Florida lawmakers will return to the state Capitol in Tallahassee next week to finalize their efforts to strip the Walt Disney Company of its special governing powers, the latest round of the yearlong feud between Republican Gov. Ron DeSantis and the entertainment giant.
In addition to settling Disney’s future, lawmakers in the GOP-controlled legislature will also consider changes to two other contentious DeSantis priorities – Florida’s new election police force and the state’s migrant transport program – to address legal concerns that have stymied their full impact, according to communications sent to members Friday afternoon by state House and Senate leaders.
The flurry of action will take place in a special legislative session beginning Monday – just weeks before lawmakers were scheduled to assemble for the state’s annual legislative session. Legislative leaders did not clearly explain why lawmakers were rushing to take on these matters in advance of their regularly scheduled meeting. But DeSantis has already begun to lay out an ambitious agenda for the 60-day regular session beginning in March that could serve as a platform for a potential 2024 presidential campaign announcement later this year.

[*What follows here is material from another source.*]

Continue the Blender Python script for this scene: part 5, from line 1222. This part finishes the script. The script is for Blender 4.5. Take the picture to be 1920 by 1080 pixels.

If all goes according to the plan from Republican leaders, it could mean a new era is forthcoming for the Reedy Creek Improvement District, the government body created in 1967 that effectively gives Disney, the state’s largest employer, control over the land in and around its central Florida theme parks. DeSantis put Reedy Creek in his sights last year after Disney’s then-CEO, Bob Chapek, publicly criticized a bill to restrict certain classroom instruction of sexual orientation and gender identity that the governor later signed into law. At DeSantis’ demand, lawmakers voted during a special legislative session last April to dissolve Reedy Creek in June 2023.

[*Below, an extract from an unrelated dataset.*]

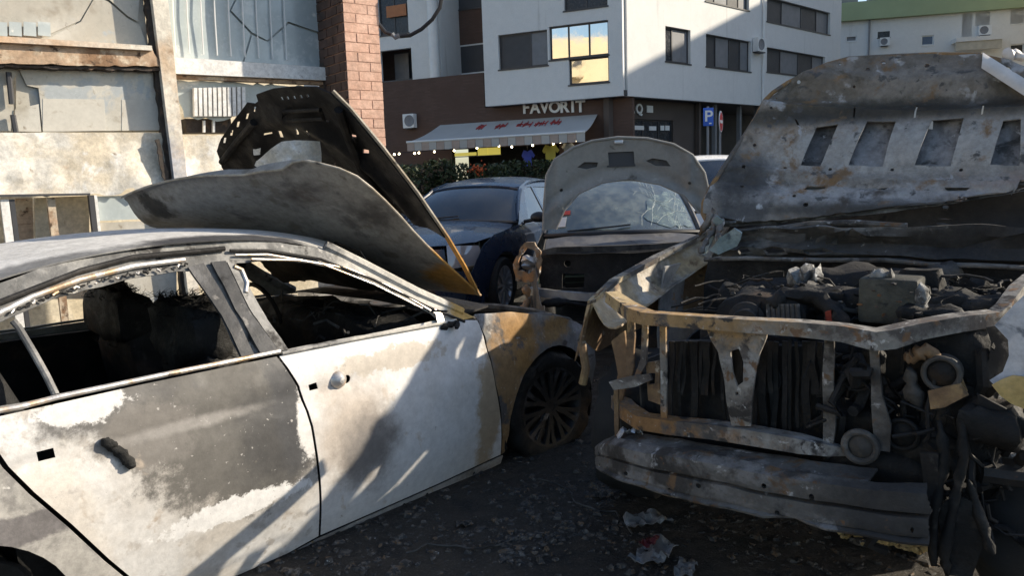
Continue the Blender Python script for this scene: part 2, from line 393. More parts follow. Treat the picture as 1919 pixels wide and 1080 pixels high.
fbox('awning_blind', LD, rD[1][0]+.1, rD[1][1]-.5, rD[1][3]-1.3, rD[1][3]-.75, -.02, -.05, M_orange, apt)
u0 = FD.uv(812, 100, .3)[0]
tube('duct', [LD.P(u0, ZT, .2), LD.P(u0, zd+.15, .2), LD.P(u0+.1, zd-.18, .2), LD.P(u0+.45, zd-.32, .2), LD.P(u0+.8, zd-.34, .2)], .26, M_white, apt, seg=12)
# ground floor: brown brick set back under the overhang
FG = Fr(FA.P(0, 0, -.7), (-.903, .43)); LG = local(FG, apt)
ug0, ug1 = FG.uv(1150, 230)[0], ud1
doorL = pxrect(FG, 850, 1050, 275, 420)
slab('shop_wall', LG, [(-.2, 0), (ug1, 0), (ug1, 6.5), (uA+.4, 6.5), (uA+.4, ZB-.005), (-.2, ZB-.005)], M_brickfar, apt, [rect(doorL[0], doorL[1], .1, doorL[3])])
fbox('shop_back', LG, doorL[0]-.5, doorL[1]+.5, 0, doorL[3]+.3, -2.6, -2.7, M_char, apt)
FH = Fr(FB.P(0, 0, -.9), (.73, .68)); LH = local(FH, apt)
dr = pxrect(FH, 1182, 1262, 224, 420)
slab('corner_wall', LH, rect(.1, FH.uv(1312, 250)[0], 0, ZB), M_darkwall, apt, [rect(dr[0], dr[1], .1, dr[3])])
win(LH, (dr[0], dr[1], .1, dr[3]), apt, M_frame, [(.32, M_pane), (.36, M_pane), (.32, M_pane)], depth=.1)
for a, b_, c, d, w in ((1188, 1210, 235, 243, 1), (1220, 1233, 236, 244, 1), (1241, 1248, 235, 244, 1), (1250, 1258, 235, 244, 1)):
    q = pxrect(FH, a, b_, c, d); fbox('window_sticker', LH, *q, -.095, -.12, M_white, apt)
fbox('arcade_wall', LH, FH.uv(1312, 250)[0], uB+4, 0, ZB, -3.6, -3.8, M_shutd, apt)
for x in (1312, 1342, 1388, 1420):
    u = FB.uv(x, 250, -.6)[0]; fbox('arcade_post', LB, u-.09, u+.09, 0, ZB, -.6, -.8, M_shut if x > 1320 else M_darkwall, apt)
# shop sign: raised letters, and the logo over the corner door
def letters(name, text, fr, x0, x1, yt, yb, mt, root, o=.05, depth=.06):
    u0, zt = fr.uv(x0, yt); u1, zb = fr.uv(x1, yt+(yb-yt)*.9); n = len(text); adv = [{'I': .55, 'O': 1.12, 'F': .88}.get(c, 1.) for c in text]; tot = sum(adv)
    for i, ch in enumerate(text):
        cu = bpy.data.curves.new('letter', 'FONT'); cu.body = ch; cu.extrude = depth/2; cu.align_x = 'CENTER'; cu.size = 1; cu.offset = .03
        t = bpy.data.objects.new('t', cu); COL.objects.link(t); bpy.context.view_layer.update()
        me = bpy.data.meshes.new_from_object(t.evaluated_get(bpy.context.evaluated_depsgraph_get())); bpy.data.objects.remove(t)
        xs = [v.co.x for v in me.vertices]; ys = [v.co.y for v in me.vertices]; xm = (min(xs)+max(xs))/2; y0 = min(ys); h = max(ys)-y0
        z0 = fr.uv(x0+(x1-x0)*(i+.5)/n, yb-(yb-yt)*(.14*(i+.5)/n if x1-x0 > 60 else 0))[1]; H = abs(fr.uv(x0, yt)[1]-fr.uv(x0, yb)[1])
        uc = u0+(u1-u0)*(sum(adv[:i])+adv[i]/2)/tot; sg = 1 if u1 > u0 else -1
        for v in me.vertices:
            p = fr.P(uc+sg*(v.co.x-xm)*H/h, z0+(v.co.y-y0)*H/h, o+v.co.z); v.co = p-root.location
        link('letter', me, mt, root)
M_letter = plain('sign_letter', (.8, .8, .78), .5, var=.04)
sg = empty('shop_sign', FG.P(FG.uv(1040, 200)[0], 0), label='row of raised white capital letters on brown brick above the awning', cat='sign')
letters('shop_sign', 'FAVORIT', FG, 979, 1098, 191, 213, M_letter, sg)
lg = empty('shop_logo', FH.P(FH.uv(1200, 205)[0], 0), label='small white logo marks on dark wall above the corner shop door', cat='sign')
letters('shop_logo', 'Q', FH, 1186, 1206, 194, 217, M_letter, lg)
for a, b_, c, d in ((1168, 1186, 199, 204), (1167, 1187, 208, 212), (1210, 1221, 198, 211)):
    q = pxrect(FH, a, b_, c, d); g = local(FH, lg); fbox('logo_bar', g, *q, .09, .03, M_letter, lg)
# awning
aw = empty('restaurant_awning', FG.P(FG.uv(940, 240)[0], 0), label='wide pale grey awning with red script and striped valance over restaurant front', cat='awning')
LW = local(FG, aw); OUT = 2.3
M_awn = plain('awning_cloth', (.46, .445, .42), .9, var=.08, vs=.7); M_red = plain('red_print', (.42, .05, .045), .8); M_sal = plain('salmon_stripe', (.43, .34, .29), .9)
tl, tr = FG.uv(826, 240), FG.uv(1120, 208); fl, f_r = FG.uv(762, 267, OUT), FG.uv(1096, 247, OUT)
zt_, zf_ = (tl[1]+tr[1])/2, (fl[1]+f_r[1])/2
def awn(s, t, lift=0.): # s along 0 (right) .. 1 (left), t wall..front
    ua = tr[0]+(tl[0]-tr[0])*s; ub = f_r[0]+(fl[0]-f_r[0])*s
    return LW.P(ua+(ub-ua)*t, zt_+(zf_-zt_)*t-.10*math.sin(math.pi*t)+lift, .05+(OUT-.05)*t)
panel('canopy', rect(0, 1, 0, 1), awn, M_awn, aw, cell=.05, cellv=.1, t=.02)
nst = 22
for i in range(nst):
    a, b_ = i/nst, (i+1)/nst-.002
    panel('valance_stripe', [(a, 0), (b_, 0), (b_, -.2), ((a+b_)/2, -.205), (a, -.2)], lambda s, z: awn(s, 1)+Vector((0, 0, z*2.0)), M_sal if i % 2 else M_awn, aw, cell=None, t=.01)
tube('front_bar', [awn(0, 1, .01), awn(1, 1, .01)], .05, M_white, aw)
for s in (.08, .5, .92): tube('arm', [awn(s, .02)-Vector((0, 0, .25)), awn(s, .5)-Vector((0, 0, .22)), awn(s, .98)-Vector((0, 0, .1))], .03, M_frame, aw)
rnd = random.Random(5)
for k, (s0, s1) in enumerate(((.19, .25), (.27, .34), (.36, .45), (.52, .58), (.66, .70))):
    pts = [awn(s0+(s1-s0)*j/22+.004*math.sin(j*2.6), .26+.15*math.sin(j*1.9+k)*(.55+.45*math.cos(j*.7)), .02) for j in range(23)]
    tube('script_stroke', pts, .022, M_red, aw, seg=6)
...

But lawmakers left town without a plan to unwind a half-century of Disney control or for how to ensure Orange and Osceola county residents wouldn’t be on the hook for funding Reedy Creek services or its $1 billion in debt. Amid the fallout, Reedy Creek told its bondholders that Florida could not dissolve the district without assuming its debts.
In the months since signing the bill to end Reedy Creek, DeSantis has repeatedly offered assurances that taxpayers wouldn’t have to pick up the tab.
Speaking at a news conference earlier this week, DeSantis said it was his intention for the state to assume control of the district.
“We’re not going to have a corporation controlling its own government; that’s going to be reverted to the state,” he said. “Disney will not have governing self-governing status anymore. We’re going to make sure that there are no special legal privileges … and then making sure they’re paying their fair share of taxes and paying the debt.”
As of Friday afternoon, the legislative framework to accomplish that had not been filed with the state. A spokesman for DeSantis did not immediately respond to a request for comment, but House and Senate leaders said they were coordinating with the governor’s office.
CNN has reached out to Disney’s corporate headquarters for comment.
Florida lawmakers at the special session will also consider allowing the DeSantis administration to transport migrants from anywhere in the United States, a significant expansion of a program that gained national attention last year after Florida paid for two flights that carried migrants from San Antonio, Texas, to Martha’s Vineyard in Massachusetts. However, the program has stalled amid legal challenges over whether the DeSantis administration violated a state law limiting the transport to migrants from Florida.
The change, if approved, could lift a significant legal hurdle that may allow the DeSantis administration to continue operating flights transporting migrants from border states to Democratic-leaning jurisdictions. The program appears to have gone dark since the September flights to Martha’s Vineyard. In his budget proposal released this week, DeSantis indicated that transporting migrants continues to be a priority of his immigration agenda, allocating $12 million for its continuation into 2024.
According to a letter from Florida House Speaker Paul Renner’s office, the state House and Senate will consider giving DeSantis’ controversial new Office of Elections Crimes and Security the jurisdiction to prosecute crimes involving elections. The proposal comes after DeSantis initiated a crackdown on voter fraud that resulted in the arrest of 20 individuals but hit a legal snag when a judge dismissed a case against a Miami defendant on the grounds that state prosecutors had acted beyond their authority.
The agenda for next week will reprise some of the most attention-grabbing actions from DeSantis’ first term as governor. The feud with Disney, the migrant flights to Martha’s Vineyard and his new election force all thrust the Republican leader into the spotlight throughout 2022, garnering doting coverage from conservative media outlets and provoking widespread condemnation from Democrats in Florida and across the country.
This story has been updated with additional information.